O tal retrato montado vai ficando íntimo, incômodo e estranho. Uma sociedade doente, de ambiente tóxico, mas não só culturalmente. Só que ler histórias sobre comportamento, dia a dia e angústias compartilhadas por todos é interessante de ler, rola aquela empatia, ainda mais quando bem narrado.

Mas não era para ser um mangá de zumbis?

I Am a Hero 8

Sim! E é. Como tudo neste roteiro bem elaborado, nada está realmente escancarado e toda pequena informação deve ser guardada. Logo no começo, Hideo aparece com uma arma. Inclusive, a capa é ele segurando a bendita. Contudo, em pouquíssimos momentos ele aparece com ela e apenas aqui e ali é falado de um grupo de tiro no qual ele faz parte. Da mesma forma, ocasionalmente, aparece um comentário sobre “uma gripe˜. O mais bizarro é quando ele vê uma garota sendo atropelada. Ela levanta e sai andando. Resta a dúvida; será que não é mais uma das ilusões dele? A menina saiu mesmo andando? O que foi aquilo?
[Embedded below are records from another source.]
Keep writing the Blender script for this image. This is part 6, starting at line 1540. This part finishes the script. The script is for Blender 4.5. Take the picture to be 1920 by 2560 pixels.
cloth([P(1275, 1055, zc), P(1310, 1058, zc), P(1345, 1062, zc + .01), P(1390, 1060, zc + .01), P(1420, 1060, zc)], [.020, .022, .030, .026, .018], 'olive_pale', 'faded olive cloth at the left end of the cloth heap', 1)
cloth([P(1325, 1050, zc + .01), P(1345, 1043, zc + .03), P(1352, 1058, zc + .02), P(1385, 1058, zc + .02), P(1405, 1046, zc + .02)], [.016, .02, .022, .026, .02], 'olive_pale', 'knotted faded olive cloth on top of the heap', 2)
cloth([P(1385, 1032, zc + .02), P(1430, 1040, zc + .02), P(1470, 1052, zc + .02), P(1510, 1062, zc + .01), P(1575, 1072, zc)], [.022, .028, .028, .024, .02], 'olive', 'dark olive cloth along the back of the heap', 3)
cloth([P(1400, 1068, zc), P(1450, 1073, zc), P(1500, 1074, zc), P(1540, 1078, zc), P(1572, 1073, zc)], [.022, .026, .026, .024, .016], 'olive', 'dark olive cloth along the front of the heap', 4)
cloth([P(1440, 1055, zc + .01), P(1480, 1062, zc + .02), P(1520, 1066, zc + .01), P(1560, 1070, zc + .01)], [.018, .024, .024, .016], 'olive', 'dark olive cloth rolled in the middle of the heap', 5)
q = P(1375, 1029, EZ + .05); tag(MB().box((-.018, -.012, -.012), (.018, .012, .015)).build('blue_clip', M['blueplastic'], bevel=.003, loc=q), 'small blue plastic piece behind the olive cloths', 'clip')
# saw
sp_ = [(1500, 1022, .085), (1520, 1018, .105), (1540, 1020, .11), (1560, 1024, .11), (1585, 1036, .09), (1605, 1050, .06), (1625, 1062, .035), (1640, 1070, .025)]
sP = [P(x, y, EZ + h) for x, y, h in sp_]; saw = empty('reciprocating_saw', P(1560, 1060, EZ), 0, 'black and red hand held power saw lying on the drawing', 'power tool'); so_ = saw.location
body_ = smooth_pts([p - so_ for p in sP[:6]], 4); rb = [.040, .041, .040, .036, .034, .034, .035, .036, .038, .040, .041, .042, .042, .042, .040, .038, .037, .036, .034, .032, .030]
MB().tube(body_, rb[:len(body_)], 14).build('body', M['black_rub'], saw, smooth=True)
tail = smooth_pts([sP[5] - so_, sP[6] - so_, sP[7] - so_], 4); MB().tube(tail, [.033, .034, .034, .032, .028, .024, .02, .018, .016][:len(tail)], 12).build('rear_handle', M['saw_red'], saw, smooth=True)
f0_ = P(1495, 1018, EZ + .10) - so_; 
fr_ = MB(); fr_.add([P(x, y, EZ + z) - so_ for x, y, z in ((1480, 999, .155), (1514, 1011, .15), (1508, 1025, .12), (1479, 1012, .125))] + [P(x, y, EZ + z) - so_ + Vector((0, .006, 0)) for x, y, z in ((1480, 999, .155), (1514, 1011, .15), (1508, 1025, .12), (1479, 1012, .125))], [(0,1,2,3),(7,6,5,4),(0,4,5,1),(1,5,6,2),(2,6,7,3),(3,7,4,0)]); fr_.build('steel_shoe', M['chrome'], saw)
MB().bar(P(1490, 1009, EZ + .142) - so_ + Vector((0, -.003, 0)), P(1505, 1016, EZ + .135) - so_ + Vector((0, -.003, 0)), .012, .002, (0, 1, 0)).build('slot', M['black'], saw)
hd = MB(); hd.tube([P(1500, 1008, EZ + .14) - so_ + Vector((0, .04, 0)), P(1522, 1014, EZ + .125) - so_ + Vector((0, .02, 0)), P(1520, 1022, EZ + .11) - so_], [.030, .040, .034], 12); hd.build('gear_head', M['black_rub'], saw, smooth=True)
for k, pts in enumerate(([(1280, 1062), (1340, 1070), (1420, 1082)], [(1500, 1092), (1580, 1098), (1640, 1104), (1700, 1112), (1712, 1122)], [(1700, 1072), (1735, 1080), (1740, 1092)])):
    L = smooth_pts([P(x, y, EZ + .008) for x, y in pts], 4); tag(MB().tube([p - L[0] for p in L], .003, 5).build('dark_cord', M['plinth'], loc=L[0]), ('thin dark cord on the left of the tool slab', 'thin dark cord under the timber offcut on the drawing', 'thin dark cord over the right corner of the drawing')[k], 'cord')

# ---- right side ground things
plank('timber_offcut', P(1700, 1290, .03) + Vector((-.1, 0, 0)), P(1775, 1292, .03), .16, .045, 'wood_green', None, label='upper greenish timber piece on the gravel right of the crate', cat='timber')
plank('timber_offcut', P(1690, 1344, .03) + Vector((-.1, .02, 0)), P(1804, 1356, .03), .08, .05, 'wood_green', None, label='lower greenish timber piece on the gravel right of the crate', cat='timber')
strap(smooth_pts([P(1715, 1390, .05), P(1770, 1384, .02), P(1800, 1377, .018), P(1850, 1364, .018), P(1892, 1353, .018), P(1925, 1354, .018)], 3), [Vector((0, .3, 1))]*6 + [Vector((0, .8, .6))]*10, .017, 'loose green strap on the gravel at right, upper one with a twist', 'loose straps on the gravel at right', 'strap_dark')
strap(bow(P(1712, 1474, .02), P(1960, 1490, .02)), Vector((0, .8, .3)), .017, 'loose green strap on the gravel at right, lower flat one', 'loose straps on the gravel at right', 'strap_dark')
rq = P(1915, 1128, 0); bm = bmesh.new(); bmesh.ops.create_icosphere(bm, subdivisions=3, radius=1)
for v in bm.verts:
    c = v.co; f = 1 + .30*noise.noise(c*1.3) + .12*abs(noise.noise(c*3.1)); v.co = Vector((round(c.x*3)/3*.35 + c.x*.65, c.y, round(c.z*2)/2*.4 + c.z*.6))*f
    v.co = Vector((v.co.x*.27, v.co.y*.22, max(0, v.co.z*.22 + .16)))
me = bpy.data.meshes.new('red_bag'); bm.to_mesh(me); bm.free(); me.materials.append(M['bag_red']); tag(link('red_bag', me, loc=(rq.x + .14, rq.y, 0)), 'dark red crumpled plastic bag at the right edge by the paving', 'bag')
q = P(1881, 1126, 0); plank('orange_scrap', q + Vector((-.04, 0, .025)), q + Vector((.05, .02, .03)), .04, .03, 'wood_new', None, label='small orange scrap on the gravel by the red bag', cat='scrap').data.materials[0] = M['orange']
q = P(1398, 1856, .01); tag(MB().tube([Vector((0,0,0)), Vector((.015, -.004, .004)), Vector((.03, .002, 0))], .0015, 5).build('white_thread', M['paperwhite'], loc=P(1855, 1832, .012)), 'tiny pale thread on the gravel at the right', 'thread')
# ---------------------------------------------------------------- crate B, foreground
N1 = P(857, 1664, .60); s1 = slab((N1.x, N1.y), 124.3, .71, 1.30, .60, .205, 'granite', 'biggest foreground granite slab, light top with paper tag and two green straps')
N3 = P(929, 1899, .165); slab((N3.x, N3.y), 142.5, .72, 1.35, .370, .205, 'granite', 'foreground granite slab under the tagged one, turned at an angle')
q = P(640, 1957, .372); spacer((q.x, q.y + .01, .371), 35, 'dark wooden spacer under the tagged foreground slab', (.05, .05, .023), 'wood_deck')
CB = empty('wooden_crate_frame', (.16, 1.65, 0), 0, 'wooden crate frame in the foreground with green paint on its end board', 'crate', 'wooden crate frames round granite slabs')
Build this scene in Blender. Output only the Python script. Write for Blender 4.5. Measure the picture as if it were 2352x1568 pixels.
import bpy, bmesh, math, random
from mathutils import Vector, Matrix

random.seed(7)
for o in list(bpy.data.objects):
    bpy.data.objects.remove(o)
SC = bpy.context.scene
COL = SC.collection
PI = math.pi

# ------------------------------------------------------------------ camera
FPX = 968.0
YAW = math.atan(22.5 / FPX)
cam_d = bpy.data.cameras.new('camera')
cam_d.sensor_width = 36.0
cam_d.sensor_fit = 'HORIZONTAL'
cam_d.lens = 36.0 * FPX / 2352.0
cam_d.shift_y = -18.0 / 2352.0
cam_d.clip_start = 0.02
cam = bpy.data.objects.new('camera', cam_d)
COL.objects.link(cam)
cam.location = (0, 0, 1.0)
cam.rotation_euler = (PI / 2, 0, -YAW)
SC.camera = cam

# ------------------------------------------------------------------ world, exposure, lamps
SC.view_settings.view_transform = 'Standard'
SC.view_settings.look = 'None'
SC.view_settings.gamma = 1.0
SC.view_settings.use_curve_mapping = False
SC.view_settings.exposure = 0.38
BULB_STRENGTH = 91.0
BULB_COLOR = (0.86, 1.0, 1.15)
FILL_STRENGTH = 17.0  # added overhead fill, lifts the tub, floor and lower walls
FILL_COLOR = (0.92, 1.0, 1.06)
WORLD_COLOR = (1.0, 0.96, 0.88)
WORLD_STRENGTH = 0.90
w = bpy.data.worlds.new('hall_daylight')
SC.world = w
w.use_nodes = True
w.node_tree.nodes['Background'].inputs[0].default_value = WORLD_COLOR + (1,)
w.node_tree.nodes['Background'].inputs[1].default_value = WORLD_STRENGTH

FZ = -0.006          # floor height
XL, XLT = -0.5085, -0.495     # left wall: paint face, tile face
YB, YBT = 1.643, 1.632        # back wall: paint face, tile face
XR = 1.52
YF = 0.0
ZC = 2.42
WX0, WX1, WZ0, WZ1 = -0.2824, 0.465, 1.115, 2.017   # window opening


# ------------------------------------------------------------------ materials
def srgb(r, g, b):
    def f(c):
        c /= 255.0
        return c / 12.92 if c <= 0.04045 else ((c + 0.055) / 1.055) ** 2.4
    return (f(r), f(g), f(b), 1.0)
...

O resultado é uma série de sucesso no Japão que chegou agora no Brasil e é incrível! Uma mistura de estranheza comportamental japonesa, narrativa que prende e não se sabe para onde está indo, com cutucadas e culminando num final que dá vontade de ler a edição seguinte imediatamente.

I Am a Hero Hideo

Mas não só de bom roteiro se sustenta I Am a Hero. A arte de Hanazawa é um show a parte. Com um ar cinematográfico, seu traço limpo e cuidadoso consegue dar sutis expressões humanas, como aquele olhar de canto, um leve sorriso ou um sutil levantar de sobrancelhas. Mas também retrata aqueles momentos de exageros tão característicos nossos.

Além disso, controla a narrativa por meio da composição dos quadros, principalmente dando destaque a Hideo em que, às vezes, é o único elemento da área. E, mesmo assim, com sua expressão corporal, ele preenche toda a mensagem que é passada na narrativa. Algumas vezes em ângulos inusitados causando estranheza, outras com repetições, criando uma dancinha esquisita, troncha, engraçadinha, que diz muito de Hideo. E quando ele não é o único elemento do quadro, podem existir algumas informações importantes ou interessantes espalhadas pela região, prontas para serem descobertas.

I Am a Hero hideo danca

Com a narrativa gráfica ágil, a leitura ficou clara e complementou essa sensação de ler algo aprazível, mas incômoda. E que não se sabe o que é até chegar ao final desta edição. Inclusive, um alerta: não folheie a obra. As últimas páginas são incríveis.

I Am a Hero 3

A série foi publicada no Japão entre 2009 e 2017, foi indicada três vezes ao prêmio Manga Taisho Award e, em 2013, ganhou o prêmio de melhor mangá do Shogakukan Manga Award.

A edição em formato 13,7 x 20 recebeu um bom acabamento com capa cartonada fosca, aplicação de verniz localizado, orelhas, miolo em offset 90 e algumas folhas coloridas, totalizando 248 páginas.